The Los Angeles Times — July 19, 1990

Rock Star Joins Audience in Assailing Encino Project
By Leslie Berger
The Los Angeles Times — July 19, 1990

Rock star Tom Petty joined about 100 other Encino residents Wednesday in condemning as a monument to greed a massive commercial building that includes a six-screen movie theater planned for the intersection of Ventura Boulevard and Hayvenhurst Avenue.

“This is sheer madness and it’s being done for greed, rather than the good of the community,” said Petty, who said he has lived in Encino at least 15 years and watched the neighborhood’s gradual change from small family-owned businesses to sterile office buildings.

“Encino is already prone to small businesses being wiped out and a high vacancy rate in office buildings,” said Petty. “I don’t understand why we need one that’s nearly a mile long.”

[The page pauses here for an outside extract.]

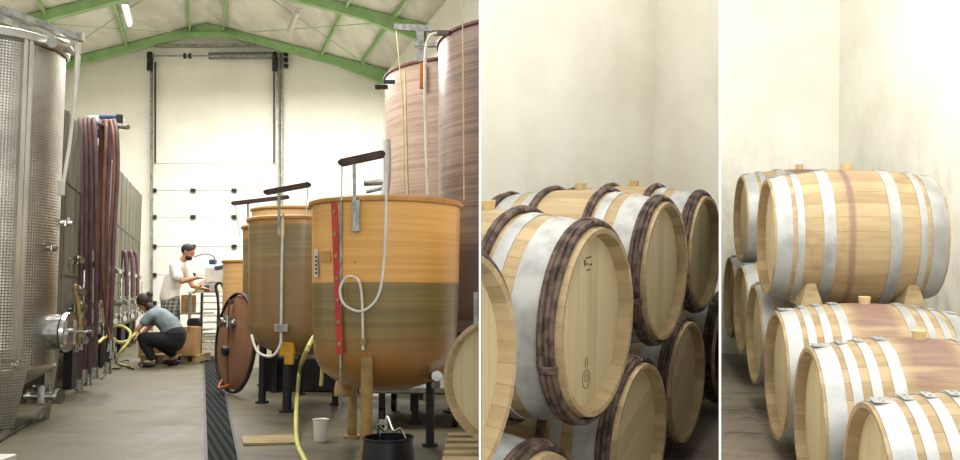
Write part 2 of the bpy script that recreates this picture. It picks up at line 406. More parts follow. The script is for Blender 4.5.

Focusing mainly on the project’s impact on traffic, one speaker after another objected to the 375,000-square-foot granite, glass and steel structure. The project, which would include three stories aboveground and four stories below, making it the largest now proposed for Ventura Boulevard, is a joint venture between David Roberts, chairman of Unity Savings and Loan Assn. in Beverly Hills, and Jona Goldrich, the developer.

Homeowner leaders Rob Glushon and Gerald Silver have both expressed worries that Goldrich’s prominence and political connections would smooth the way for the project. But Goldrich dismissed their concerns Wednesday.

“If I was politically connected I wouldn’t have these problems,” said Goldrich, referring to the angry crowd that gathered at the Van Nuys Women’s Center. “The only reason we’re going to get what we want is because of the law.”

At one point in the hearing, tension rose as Goldrich and a homeowner walked toward the meeting room’s exit, exchanging angry words. Several audience members followed the pair, and the disagreement dissipated.

The volatile public forum was unusual because the project, despite its size and controversial theaters, requires no discretionary action by the city Planning Department and ordinarily would not have been reviewed at a public hearing.

The hearing was scheduled by City Councilman Marvin Braude’s office in response to residents’ phone calls and letters opposing the project.

Traffic, especially that expected to be generated by the movie theaters, was the subject of most of the negative comments. One real estate broker’s statements in favor of the theaters brought boos and groans from the rest of the audience.

“It’s a 25-minute ride to Universal City to the nearest theater, which certainly increases traffic,” said Michael Lushing. “It would be very nice to simply walk down the hill.”

The comments made at Wednesday’s hearing will be taken into consideration by the Planning Department when it drafts a final environmental impact report on the project.

Spokesmen for both Encino homeowner groups–Homeowners of Encino and the Encino Property Owners Assn.–asked that the project be scaled down by at least 100,000 square feet. Aides to Braude, Assemblyman Terry B. Friedman (D-Los Angeles) and state Sen. Herschel Rosenthal (D-Los Angeles), all of whom represent Encino, said they support the homeowners’ demands.

The Encino Property Owners Assn. mailed 8,000 notices urging residents to attend the hearing. The residents were asked to send back a card to Braude’s office indicating their preferences for construction at the site. Glushon, the group’s president, said he received 600 cards back, and the majority of respondents said they opposed the movie theaters.

Glushon said he was not disappointed by the turnout at the meeting. “This is the biggest turnout for a public hearing I’ve ever been at.”

Benjamin Reznik, an attorney for the developers, said additional turn lanes and traffic signals would be added at several intersections near the project to accommodate an estimated 10,000 car trips per day that are expected to be generated by the offices and movie theaters.

He added that the project’s design deliberately encloses the theaters, parking areas and loading docks below ground in an effort to please neighborhood residents.